MA VENIAMO AL TEMA: semplificando un po’ si potrebbe dire che l’interpretazione di Marx che Chicchi propone mette al centro la questione del feticismo. Ciò ha varie implicazioni: la prima è quella di una lettura fortemente continuista del pensiero marxiano. Sinteticamente la si potrebbe riassumere così: il luogo da cui muove la riflessione dell’autore del Manifesto è la critica feuerbachiana dell’alienazione religiosa; il giovane Marx riporta alla dimensione sociale questo concetto di alienazione e lo studia nei suoi diversi aspetti: l’alienazione del lavoratore, l’alienazione politica nella democratica rappresentativa, e soprattutto l’alienazione del denaro, che sottrae agli uomini le loro relazioni con gli altri e con gli oggetti e le consegna al dominio di una cosa, il denaro appunto.
Nel Capitale, cioè nel punto d’arrivo (seppur provvisorio) del percorso marxiano, la critica dell’alienazione non viene abbandonata, ma ripensata e approfondita: nel meccanismo della produzione capitalistica, vista quasi come il movimento autonomo del valore che si autovalorizza, si realizza alla perfezione l’alienazione intesa come (ricordiamoci il Feuerbach critico della religione) sottomissione degli uomini a potenze che essi stessi hanno creato ma che si sono sottratte al loro controllo e che essi non sanno più di aver formato. In questa prospettiva di lettura, che valorizza molto sia il Sesto Capitolo inedito del Capitale, sia l’interpretazione che ne dette a suo tempo Claudio Napoleoni, è ovvio che il tema del feticismo assuma una sua centralità. Il filo che lega l’alienazione di cui parla il giovane Marx col «feticismo delle merci» di cui tratta il Capitale non può essere spezzato.

MA IL PUNTO da sottolineare è che il feticismo di Marx, guardato con lenti lacaniane, non è uno ma due. A un primo livello di lettura il feticismo è quello che in Marx sta scritto esplicitamente, e cioè che nella società dove tutto passa per lo scambio di merci questo modo di relazione appare agli individui come qualcosa di ovvio e di naturale, e non per quello che esso è veramente: cioè una forma sociale specifica del rapporto interumano, che non è sempre esistita e che non è detto debba esistere per sempre. I beni d’uso non hanno naturalmente forma di merce; questa è piuttosto la visione feticistica che Marx si incarica di smontare.

VI È ANCHE UN’ALTRA dimensione del feticismo, che Chicchi mette in risalto ragionando, per così dire, con Marx e oltre Marx. Ed è il fatto che, lo dico con parole mie, nelle merci il soggetto che abita la società capitalistica trova una possibilità di riempimento della sua costitutiva mancanza; trova una promessa di godimento che, proprio perché non viene in realtà mai soddisfatta, cattura e affascina l’individuo imprigionandolo in un processo senza fine.

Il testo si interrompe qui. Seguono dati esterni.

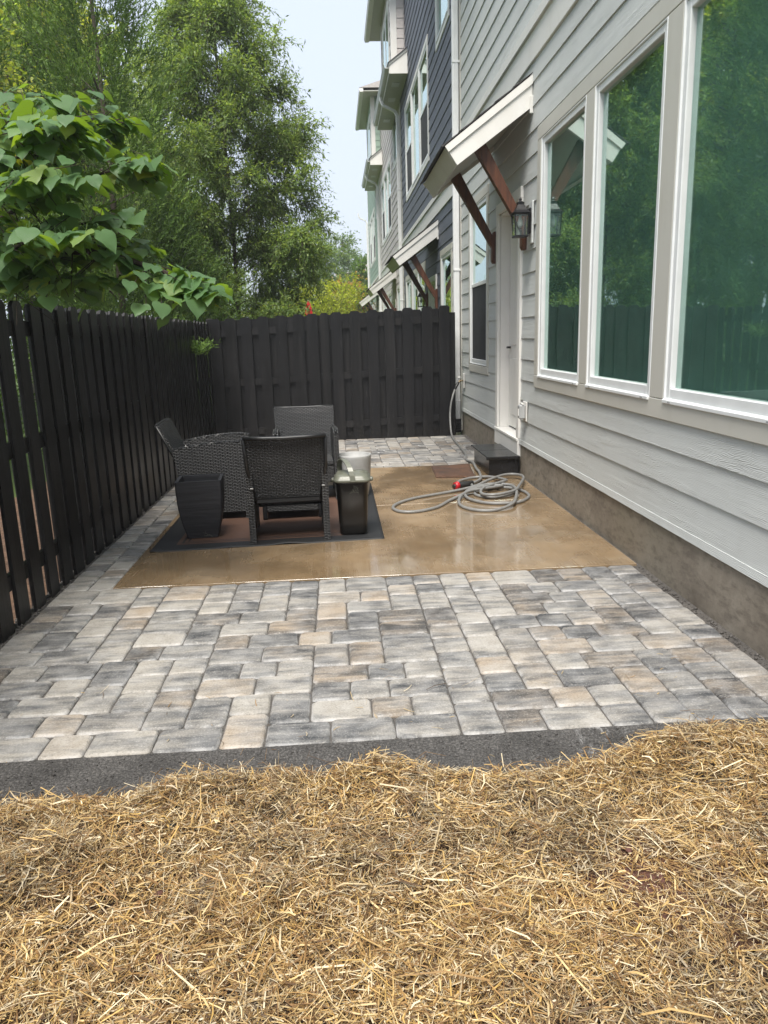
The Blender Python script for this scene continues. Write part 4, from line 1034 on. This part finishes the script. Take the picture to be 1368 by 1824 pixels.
rim = [i for i in range(nx+1)] + [j*(nx+1)+nx for j in range(1, ny+1)] + [ny*(nx+1)+i for i in range(nx-1, -1, -1)] + [j*(nx+1) for j in range(ny-1, 0, -1)]
for a, c in zip(rim, rim[1:]+rim[:1]): F.append((a, nv+a, nv+c, c))
me = MB().add(V, F, True).mesh('rug', M['rug']); uvm = me.uv_layers.new(name='UVMap')
for lp in me.loops: uvm.data[lp.index].uv = uvl[lp.vertex_index % nv]
tag(link('rug', me), 'brown outdoor rug with black striped border under the chairs', 'rug')

# doormat
mb = MB(); n = 14; V = []; F = []
DC = [(1.016, 7.86), (1.425, 7.79), (1.50, 8.60), (1.05, 8.565)]
for j in range(n+1):
    for i in range(n+1):
        u, v = i/n, j/n; x = (1-u)*((1-v)*DC[0][0]+v*DC[3][0])+u*((1-v)*DC[1][0]+v*DC[2][0]); y = (1-u)*((1-v)*DC[0][1]+v*DC[3][1])+u*((1-v)*DC[1][1]+v*DC[2][1])
        V.append((x, y, .016+.005*math.sin(3*u+4*v)))
for j in range(n):
    for i in range(n): a = j*(n+1)+i; F.append((a, a+1, a+n+2, a+n+1))
nv = len(V); V += [(x, y, .0047) for x, y, z in V]
rim = [i for i in range(n+1)] + [j*(n+1)+n for j in range(1, n+1)] + [n*(n+1)+i for i in range(n-1, -1, -1)] + [j*(n+1) for j in range(n-1, 0, -1)]
for a, c in zip(rim, rim[1:]+rim[:1]): F.append((a, nv+a, nv+c, c))
tag(mb.add(V, F, True).build('doormat', M['doormat']), 'worn brown doormat lying beside the black step', 'doormat')

# black step
s_ = empty('door_step', (1.74, 8.30, .004), 0, 'wet black two-panel step box below the door', 'step')
MB().bbox(-.155, .165, -.44, .44, 0, .172, .006).build('box', M['step'], s_)
for a, c in ((-.475, -.002), (.002, .475)): MB().bbox(-.19, .172, a, c, .1725, .208, .006).build('lid_panel', M['step'], s_)

# tall planter
p_ = empty('tall_planter', (-1.09, 5.835, .012), R(4), 'empty tall black tapered planter left of the chairs', 'planter')
prof = [(0, .118), (.03, .123), (.10, .142), (.18, .157), (.28, .168), (.38, .172), (.452, .172)]
def sq(hw, z, rc=.012):
    out = []
    for sx, sy in ((1, 1), (-1, 1), (-1, -1), (1, -1)):
        q = [(sx*hw, sy*(hw-rc)), (sx*(hw-rc*.3), sy*(hw-rc*.3)), (sx*(hw-rc), sy*hw)]
        if sx*sy < 0: q.reverse()
        out += [(x, y*.9, z) for x, y in q]
    return out
mb = MB(); V = []; F = []
rings = [sq(w_, z) for z, w_ in prof] + [sq(.148, .452, .008), sq(.146, .40, .008), sq(.125, .16, .008)]
for r_ in rings: V += r_
for i in range(len(rings)-1): F += [(i*12+k, i*12+(k+1) % 12, (i+1)*12+(k+1) % 12, (i+1)*12+k) for k in range(12)]
F += [tuple(range(11, -1, -1)), tuple(len(V)-12+k for k in range(12))]
mb.add(V, F, False).build('body', M['planter'], p_)
MB().bbox(-.12, .12, -.108, .108, .13, .155, .01).build('soil', M['potsoil'], p_)

# grey round pot
g_ = empty('round_pot', (.135, 7.13, .011), 0, 'light grey round pot with soil behind the lidded bin', 'pot')
mb = MB(); mb.lathe([(.0, 0), (.125, 0), (.132, .006), (.15, .15), (.163, .36), (.166, .385), (.163, .395), (.152, .396), (.147, .39), (.144, .34), (.10, .33)], 40); mb.build('body', M['grey_pot'], g_)
mb = MB(); mb.lathe([(.145, .338), (.09, .348), (.0, .352)], 30); mb.build('soil', M['potsoil'], g_)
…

Qui Chicchi fa riferimento alle tesi di Recalcati: «Il discorso capitalista sul piano del soggetto comporta innanzitutto un effetto di falsa padronanza: offre cioè l’illusione che il soggetto si possa riempire attraverso il consumo ripetuto dell’oggetto di godimento».
In questa prospettiva, Marx viene utilizzato per sviluppare un’analisi che certamente va oltre la lettera del suo discorso, ma che apre a feconde indagini sui panorami della contemporaneità.

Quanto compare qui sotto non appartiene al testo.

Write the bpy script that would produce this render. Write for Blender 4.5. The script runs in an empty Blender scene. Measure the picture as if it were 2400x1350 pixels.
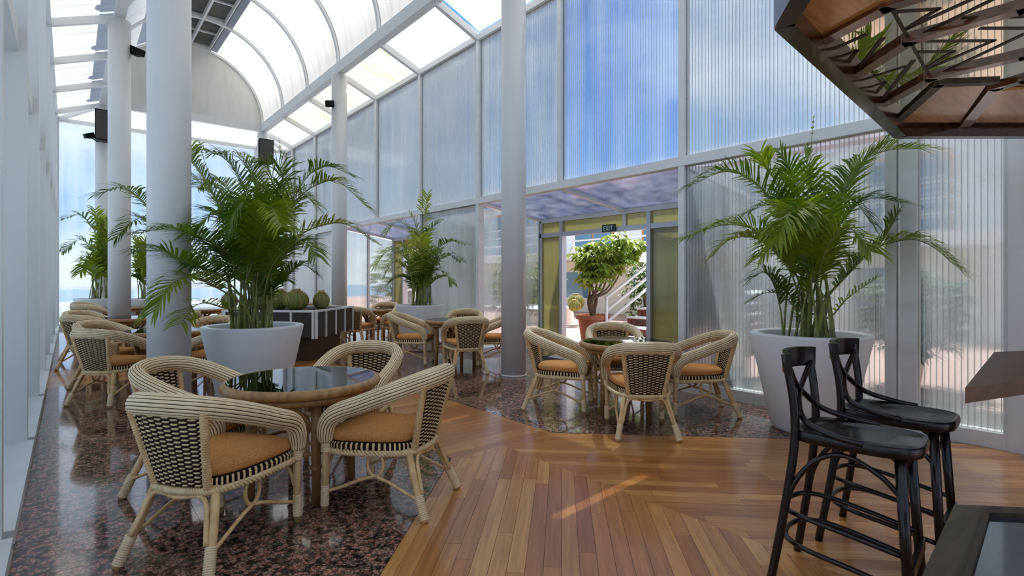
import bpy, math, random
from mathutils import Vector, Matrix
random.seed(7)
PI = math.pi
S = bpy.context.scene
COL = S.collection

# ------------------------------------------------------------------ camera, light, exposure
# room axes: X across the hall (left to right), Y along the hall, Z up; the camera stands at the origin
F, HOR, EYE, RV = 1250.0, 655.0, 1.32, -0.83          # focal length and horizon in pixels of 2400x1350
CC = 1 / math.hypot(1, RV); SN = -RV * CC
cam = bpy.data.cameras.new('camera'); co = bpy.data.objects.new('camera', cam); COL.objects.link(co)
cam.sensor_width = 36; cam.lens = F / 2400 * 36; cam.clip_start = .05; cam.clip_end = 2000
cam.shift_y = (HOR - 675) / 2400
co.location = (0, 0, EYE); co.rotation_euler = (PI / 2, 0, -math.atan2(SN, CC))
S.camera = co
S.view_settings.view_transform = 'Standard'; S.view_settings.look = 'None'
S.view_settings.exposure = 0.9; S.view_settings.gamma = 1; S.view_settings.use_curve_mapping = False
S.cycles.use_denoising = True
S.cycles.sample_clamp_indirect = 8; S.cycles.transparent_max_bounces = 24
S.cycles.max_bounces = 8; S.cycles.diffuse_bounces = 4; S.cycles.glossy_bounces = 4; S.cycles.transmission_bounces = 8
S.cycles.caustics_reflective = False

W = bpy.data.worlds.new('sky'); S.world = W; W.use_nodes = True
def world():
    n = W.node_tree.nodes; l = W.node_tree.links; n.clear()
    out = n.new('ShaderNodeOutputWorld'); bg = n.new('ShaderNodeBackground')
    tc = n.new('ShaderNodeTexCoord'); sep = n.new('ShaderNodeSeparateXYZ'); l.new(tc.outputs['Generated'], sep.inputs[0])
    cr = n.new('ShaderNodeValToRGB'); l.new(sep.outputs['Z'], cr.inputs[0])
    e = cr.color_ramp.elements
    e[0].position = 0.0; e[0].color = (.74, .78, .82, 1); e[1].position = .9; e[1].color = (.10, .25, .55, 1)
    x = e.new(.12); x.color = (.30, .52, .82, 1); x = e.new(.4); x.color = (.07, .25, .62, 1)
    mp = n.new('ShaderNodeMapping'); mp.inputs['Scale'].default_value = (2.2, 2.2, 6.5); l.new(tc.outputs['Generated'], mp.inputs[0])
    nz = n.new('ShaderNodeTexNoise'); nz.inputs['Scale'].default_value = 1.1; nz.inputs['Detail'].default_value = 5; nz.inputs['Roughness'].default_value = .55
    l.new(mp.outputs[0], nz.inputs['Vector'])
    c2 = n.new('ShaderNodeValToRGB'); c2.color_ramp.elements[0].position = .42; c2.color_ramp.elements[1].position = .64
    l.new(nz.outputs['Fac'], c2.inputs[0])
    mx = n.new('ShaderNodeMix'); mx.data_type = 'RGBA'; l.new(c2.outputs['Color'], mx.inputs['Factor'])
    l.new(cr.outputs['Color'], mx.inputs['A']); mx.inputs['B'].default_value = (1.05, 1.04, 1.03, 1)
    l.new(mx.outputs['Result'], bg.inputs['Color']); bg.inputs['Strength'].default_value = 1.0
    l.new(bg.outputs[0], out.inputs[0])
world()
sun = bpy.data.lights.new('sun', 'SUN'); so = bpy.data.objects.new('sun', sun); COL.objects.link(so)
sun.energy = 6.5; sun.angle = .012; sun.color = (1, .96, .89)
so.rotation_euler = Vector((-.50, -.26, -1.1)).to_track_quat('-Z', 'Y').to_euler()   # high sun over the courtyard, from the right and a little ahead

# ------------------------------------------------------------------ pixel geometry helpers (used to find real positions)
def at(px, py, z):                       # point at camera depth z
    X = (px - 1200) / F * z
    return Vector((X * CC + z * SN, -X * SN + z * CC, EYE + (HOR - py) * z / F))
def level(px, py, h=0):                  # point on the horizontal plane of height h
    return at(px, py, F * (EYE - h) / (py - HOR))
def depth(t, s): return t * SN + s * CC

# ------------------------------------------------------------------ materials
MATS = {}
def mat(name, col=(.8, .8, .8), rough=.5, spec=.5, metal=0, coat=0, noise=None, bump=None, trans=0):
    """principled material; noise=(scale xyz, colour 2, low, high), bump=(scale xyz, strength)"""
    m = bpy.data.materials.new(name); m.use_nodes = True; MATS[name] = m
    n = m.node_tree.nodes; l = m.node_tree.links; b = n['Principled BSDF']
    b.inputs['Base Color'].default_value = (*col, 1); b.inputs['Roughness'].default_value = rough
    b.inputs['Specular IOR Level'].default_value = spec; b.inputs['Metallic'].default_value = metal
    b.inputs['Coat Weight'].default_value = coat; b.inputs['Coat Roughness'].default_value = .08
    tc = n.new('ShaderNodeTexCoord')
    def nz(scale, detail=4):
        mp = n.new('ShaderNodeMapping'); mp.inputs['Scale'].default_value = scale
        l.new(tc.outputs['Object'], mp.inputs[0])
        t = n.new('ShaderNodeTexNoise'); t.inputs['Scale'].default_value = 1; t.inputs['Detail'].default_value = detail
        l.new(mp.outputs[0], t.inputs['Vector']); return t
    if noise:
        t = nz(noise[0]); r = n.new('ShaderNodeMapRange'); r.inputs['From Min'].default_value = noise[2]; r.inputs['From Max'].default_value = noise[3]
        l.new(t.outputs['Fac'], r.inputs[0])
        mx = n.new('ShaderNodeMix'); mx.data_type = 'RGBA'; l.new(r.outputs[0], mx.inputs['Factor'])
        mx.inputs['A'].default_value = (*col, 1); mx.inputs['B'].default_value = (*noise[1], 1)
        l.new(mx.outputs['Result'], b.inputs['Base Color'])
    if bump:
        t = nz(bump[0], 6); bp = n.new('ShaderNodeBump'); bp.inputs['Strength'].default_value = bump[1]; bp.inputs['Distance'].default_value = .01
        l.new(t.outputs['Fac'], bp.inputs['Height']); l.new(bp.outputs[0], b.inputs['Normal'])
    if trans:                                            # thin leaf: some light passes through
        tr = n.new('ShaderNodeBsdfTranslucent'); mi = n.new('ShaderNodeMixShader'); mi.inputs[0].default_value = trans
        src = b.inputs['Base Color'].links
        if src: l.new(src[0].from_socket, tr.inputs[0])
        else: tr.inputs[0].default_value = (*col, 1)
        l.new(b.outputs[0], mi.inputs[1]); l.new(tr.outputs[0], mi.inputs[2]); l.new(mi.outputs[0], n['Material Output'].inputs[0])
    return m
mat('white_paint', (.74, .75, .75), .38, noise=((2, 2, .6), (.68, .69, .68), .4, .75), bump=((14, 14, 14), .06))
mat('white_trim', (.78, .79, .79), .4, noise=((1.5, 1.5, 6), (.70, .70, .67), .5, .8))
mat('white_pot', (.80, .81, .82), .35)
mat('soil', (.035, .022, .015), .95, bump=((40, 40, 40), .8))
mat('dark_base', (.03, .02, .015), .8)
mat('cane', (.88, .70, .43), .36, noise=((9, 9, 9), (.72, .52, .27), .35, .75))
mat('cane_pole', (.76, .51, .24), .36, noise=((30, 30, 4), (.52, .31, .12), .4, .75))
mat('table_cane', (.42, .22, .075), .36, noise=((30, 30, 4), (.22, .11, .04), .4, .75))
mat('groove', (.022, .012, .007), .8, spec=.2)
mat('wicker', (.80, .60, .33), .45, noise=((25, 25, 25), (.56, .38, .18), .4, .8))
mat('cushion', (.74, .37, .13), .95, spec=.15, noise=((220, 220, 220), (.54, .21, .055), .4, .6), bump=((260, 260, 260), .5))
mat('leaf_green', (.20, .30, .012), .34, trans=.5, noise=((3, 3, 3), (.34, .42, .02), .35, .7))
mat('leaf_deep', (.085, .18, .010), .34, trans=.45, noise=((3, 3, 3), (.20, .30, .015), .4, .75))
mat('leaf_yellow', (.34, .40, .03), .45, trans=.5, noise=((5, 5, 5), (.33, .24, .06), .5, .8))
mat('stem', (.24, .27, .06), .5, noise=((6, 6, 12), (.15, .11, .05), .45, .7))
mat('black_wood', (.008, .004, .004), .26, spec=.4, coat=.2)
mat('black_plastic', (.008, .008, .008), .6, spec=.2)
mat('dark_panel', (.03, .027, .026), .35, noise=((6, 6, 60), (.055, .048, .044), .4, .7))
mat('bar_wood', (.15, .065, .032), .5, noise=((3, 40, 40), (.09, .04, .02), .4, .7), bump=((3, 60, 60), .15))
mat('red_wood', (.24, .075, .026), .22, coat=.6, noise=((18, 18, 60), (.07, .018, .008), .4, .7))
mat('rim_wood', (.06, .020, .010), .25, coat=.4, noise=((18, 18, 60), (.035, .012, .007), .4, .7))
mat('panel_wood', (.74, .38, .10), .25, coat=.4, noise=((4, 40, 40), (.56, .25, .06), .4, .7))
mat('mirror', (.85, .76, .58), .02, metal=1)
mat('inlay', (.045, .025, .012), .5)
mat('old_frame', (.075, .052, .026), .42, spec=.3, noise=((3, 50, 50), (.03, .02, .012), .4, .7))
mat('table_insert', (.02, .025, .03), .08, coat=.2, noise=((60, 20, 60), (.06, .07, .08), .62, .72))
mat('cactus', (.16, .21, .03), .6, noise=((20, 20, 8), (.34, .27, .10), .45, .7))
mat('spine', (.52, .40, .20), .7)
mat('terracotta', (.34, .12, .06), .7)
mat('terrace', (.50, .30, .24), .8, noise=((1.2, 1.2, 1.2), (.55, .36, .30), .4, .7))
mat('render_white', (.82, .81, .78), .85, bump=((9, 9, 9), .4))
mat('render_cream', (.80, .79, .66), .85)
mat('far_glass', (.10, .22, .32), .1)
mat('orange_frame', (.55, .22, .03), .5)
mat('stair_brown', (.15, .045, .028), .5)
mat('stair_white', (.78, .78, .76), .6)
mat('bark', (.16, .10, .06), .8, bump=((20, 20, 8), .6))
mat('tree_leaf', (.17, .27, .03), .45, trans=.35, noise=((3, 3, 3), (.36, .40, .06), .4, .7))
mat('hedge_leaf', (.035, .09, .02), .55, trans=.2, noise=((3, 3, 3), (.10, .17, .03), .4, .7))
mat('roof_tile', (.38, .15, .09), .7)
mat('sea', (.12, .22, .30), .3)
mat('red_metal', (.45, .03, .02), .4)
mat('sign_green', (.006, .05, .022), .4)
mat('sign_white', (.9, .92, .9), .5)
mat('doormat', (.012, .012, .014), .95)
mat('aluminium', (.55, .58, .62), .35, metal=.3)
mat('olive_board', (.36, .33, .10), .35, noise=((2, 2, 1), (.44, .42, .17), .4, .7))
mat('plaster', (.62, .56, .48), .8)
mat('pale_gable', (.72, .72, .68), .6, noise=((3, 3, .6), (.60, .60, .53), .45, .75))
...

Una diversa prospettiva di attualizzazione di Marx la troviamo in un altro testo recente, un piccolo libro dedicato da Lelio La Porta al pensatore di Treviri, che reca il titolo: Karl Marx: riccio o volpe? (Editori Riuniti, pp. 80, euro 10). Il riferimento zoologico è presto chiarito. Esso deriva da un frammento del lirico greco Archiloco, che suona: «Molte cose conosce la volpe; il riccio una sola ma importante».

A QUESTI CURIOSI VERSI del poeta classico si rifà uno dei massimi teorici del liberalismo novecentesco, Isaiah Belin, per sostenere che i grandi scrittori e pensatori si possono dividere secondo l’appartenenza a una di queste due specie: le volpi sono quelli che «perseguono molti fini, spesso disgiunti e contraddittori», e che talvolta sono sensibili, come Montaigne, a inclinazioni scettiche. Le volpi piacciono a Berlin perché praticano il pluralismo dei valori e il rifiuto di ricette univoche. I ricci invece sono quelli che «riferiscono tutto a una visione centrale, a un sistema più o meno coerente o articolato», guidato da un fermo e unico principio ispiratore.

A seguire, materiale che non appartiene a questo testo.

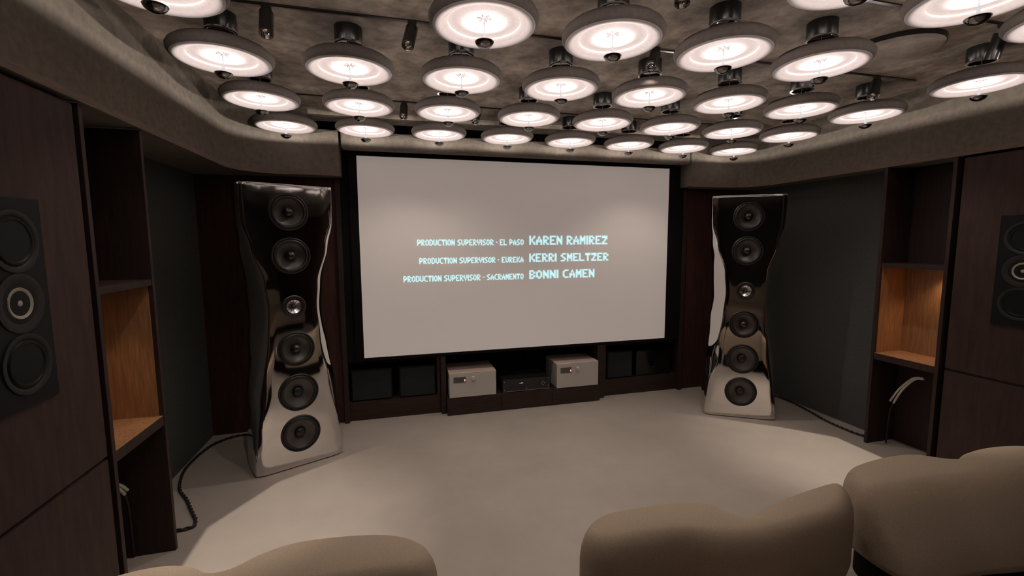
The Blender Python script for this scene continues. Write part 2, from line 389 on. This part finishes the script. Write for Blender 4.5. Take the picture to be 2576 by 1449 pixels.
for dx, dz in ((0, .017), (0, -.017), (.015, 0), (-.015, 0)):
    obj('button', lathe([(0, -.004), (.005, -.003), (.0055, 0)], 12, 'y'), 'silver', t).location = (.165 + dx, 0, .068 + dz)
obj('logo', tube([(-.075, -.002, .082), (-.055, -.002, .083), (-.035, -.002, .0845)], .003, 6, rfun=lambda u: .0045 * sin(pi * min(max(u, .08), .92)) + .0004), 'silver', t)
obj('trim_line', B((-.235, -.001, .008), (.235, .002, .0105)), 'silver', t)

# ------------------------------------------------------------------ tower loudspeakers
def lerp_tab(tab, z):
    if z <= tab[0][0]: return tab[0][1]
    for (a, va), (b, vb) in zip(tab, tab[1:]):
        if z <= b:
            u = (z - a) / (b - a); u = u * u * (3 - 2 * u); return va + (vb - va) * u
    return tab[-1][1]
WF = [(0, .262), (.30, .236), (.62, .195), (.95, .158), (1.15, .145), (1.32, .158), (1.58, .225), (1.75, .262), (2.0, .268)]   # half width of the flat front
WB = [(0, .300), (.45, .286), (.85, .258), (1.1, .240), (1.3, .248), (1.6, .282), (1.8, .296), (2.0, .298)]   # half width of the widest part
YFt = [(0, -.190), (2.0, -.186)]
YM = [(0, -.150), (.5, -.105), (1.15, -.015), (1.45, -.04), (1.75, -.135), (2.0, -.150)]   # where the side turns into the front
def tower_body():
    bm = bmesh.new(); zs = [.012 + (2.0 - .012) * i / 96 for i in range(97)]; rings = []
    def section(z, sc=1.0, dz=0):
        wf, wb, yf, ym = lerp_tab(WF, z), lerp_tab(WB, z), lerp_tab(YFt, z), lerp_tab(YM, z)
        half = [(0, yf), (wf * .6, yf), (wf * .93, yf + .002), (wf + .018, yf + .014), ((wf + wb) / 2 + .012, (yf + ym) / 2 + .0), (wb - .003, ym), (wb, ym + .04), (wb - .002, .08), (wb - .02, .15), (wb - .075, .186), (wb * .4, .19)]
        full = half + [(0, .19)] + [(-x, y) for x, y in half[:0:-1]]
        pts = catmull([(x * sc, y * sc, 0) for x, y in full], 5, True)
        return [(p.x, p.y, z + dz) for p in pts]
    sec = [section(zs[0], .97, -.008), section(zs[0], .992, -.003)] + [section(z) for z in zs[:-1]]
    for k, (s_, d_) in enumerate(((1.0, -.012), (.996, -.005), (.985, -.001), (.96, 0))): sec.append(section(2.0, s_, d_))
    for s in sec: rings.append([bm.verts.new(p) for p in s])
    n = len(rings[0])
    for a, b in zip(rings, rings[1:]):
        for i in range(n):
            j = (i + 1) % n; bm.faces.new((a[i], a[j], b[j], b[i]))
    bm.faces.new(rings[0][::-1]); bm.faces.new(rings[-1]); return bm
DRV = [(1.812, .125, 'dome'), (1.515, .125, 'dome'), (1.162, .079, 'tw'), (.862, .122, 'dome'), (.548, .133, 'flat'), (.246, .133, 'flat')]
def tower(loc, rz, label):
    t = thing('tower_speaker', label, 'speaker', loc, rz, 'polished tower loudspeakers')
    cab = obj('cabinet', tower_body(), 'speaker', t)
    cut = bmesh.new()
    for z, R, kind in DRV:
        y0 = min(lerp_tab(YFt, z + d) for d in (-R * .9, 0, R * .9))
        rc = R - .014 if kind == 'tw' else R - .0065
        lathe([(rc, y0 - .06), (rc, y0 + .06)], 56, 'y', cap0=True, cap1=True, bm=cut, org=(0, 0, z))
    co = obj('cutter', cut, 'rubber')
    md = cab.modifiers.new('holes', 'BOOLEAN'); md.object = co; md.operation = 'DIFFERENCE'; md.solver = 'EXACT'
    co.parent = t
    bpy.context.view_layer.update()
    me = bpy.data.meshes.new_from_object(cab.evaluated_get(bpy.context.evaluated_depsgraph_get()))
    cab.modifiers.clear(); cab.data = me; bpy.data.objects.remove(co)
    for p in me.polygons: p.use_smooth = True
    me.set_sharp_from_angle(angle=radians(60))
    for z, R, kind in DRV:
        y0 = min(lerp_tab(YFt, z + d) for d in (-R * .9, 0, R * .9))
        sl = (lerp_tab(YFt, z + .08) - lerp_tab(YFt, z - .08)) / .16
        nm = 'tweeter' if kind == 'tw' else 'woofer'
        if kind == 'tw':
            prof = [(R, .004), (R, -.006), (R - .006, -.010), (R - .02, -.008), (R - .028, .004), (R - .03, .03), (0, .032)]
            ring = obj(nm, lathe(prof, 56, 'y'), 'rubber', t, smooth=True, autosmooth=40)
            bm = lathe([(.0515, .003), (.048, -.004), (.024, .012), (.02, .014), (0, .015)], 48, 'y')
            c = obj('waveguide', bm, 'silver', ring, smooth=True, autosmooth=40)
            bm = bmesh.new()
            for k in range(12):
                a = 2 * pi * k / 12; d = Vector((cos(a), 0, sin(a))); s_ = Vector((-sin(a), 0, cos(a))) * .0012
                p0 = d * .022 + Vector((0, .010, 0)); p1 = d * .047 + Vector((0, -.0055, 0)); dn = Vector((0, .008, 0))
                v = [bm.verts.new(p) for p in (p0 - s_, p0 + s_, p1 + s_, p1 - s_, p0 - s_ + dn, p0 + s_ + dn, p1 + s_ + dn, p1 - s_ + dn)]
                for f in ((0, 1, 2, 3), (7, 6, 5, 4), (0, 4, 5, 1), (1, 5, 6, 2), (2, 6, 7, 3), (3, 7, 4, 0)): bm.faces.new([v[i] for i in f])
            obj('vanes', bm, 'blackmetal', ring)
            obj('dome', lathe([(.016, .012), (.013, .0), (.007, -.006), (0, -.008)], 32, 'y'), 'dustcap', ring, smooth=True)
        else:
            fl = kind == 'flat'
            prof = [(R, .010), (R, -.006), (R - .003, -.009), (R - .010, -.009), (R - .013, -.004), (R - .013, .04), (0, .045)]
            ring = obj(nm, lathe(prof, 64, 'y'), 'rubber', t, smooth=True, autosmooth=40)
            obj('surround', lathe([(R - .012, -.004), (R - .018, -.011), (R - .026, -.012), (R - .033, -.006), (R - .035, -.002)], 64, 'y'), 'rubber', ring, smooth=True)
            obj('cone', lathe([(R - .034, -.003), (R * .5, .014), (R * .28, .026)], 64, 'y'), 'cone', ring, smooth=True)
            cr = R * (.30 if not fl else .26)
            cp = [(cr, .027), (cr * .92, .006), (cr * .7, -.010), (cr * .4, -.019), (0, -.022)] if not fl else [(cr, .022), (cr * .96, .012), (cr * .8, .006), (cr * .4, .002), (0, .001)]
            obj('dust_cap', lathe(cp, 40, 'y'), 'dustcap' if not fl else 'rubber', ring, smooth=True)
        ring.location = (0, y0 + .001, z); ring.rotation_euler = (-atan2(-sl, 1) * 1.0, 0, 0)
    bm = bmesh.new()
    sec = [(.255, -.15), (.255, .15), (-.255, .15), (-.255, -.15)]
    obj('foot_plate', B((-.262, -.168, 0), (.262, .168, .006), .002), 'blackmetal', t)
    return t
tower((-.772, 3.522, 0), atan2(.251, .537), 'polished silver waisted tower speaker with six drivers, left of the screen')
tower((3.081, 3.412, 0), atan2(-.301, .504), 'polished silver waisted tower speaker with six drivers, right of the screen')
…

Tra i ricci Berlin annovera Dante, Platone, Hegel. Anche Marx, secondo La Porta, appartiene a questa categoria, anche se Berlin non lo rileva. Ma nel suo pensiero da riccio, cioè fortemente guidato da una visione unitaria, persino univoca, Marx ha però il pregio di sottolineare un punto che resta indigesto ai liberali come Berlin; e cioè che la libertà non è tale se non è accompagnata dalle condizioni sociali ed economiche che costituiscono la base per il suo esercizio effettivo.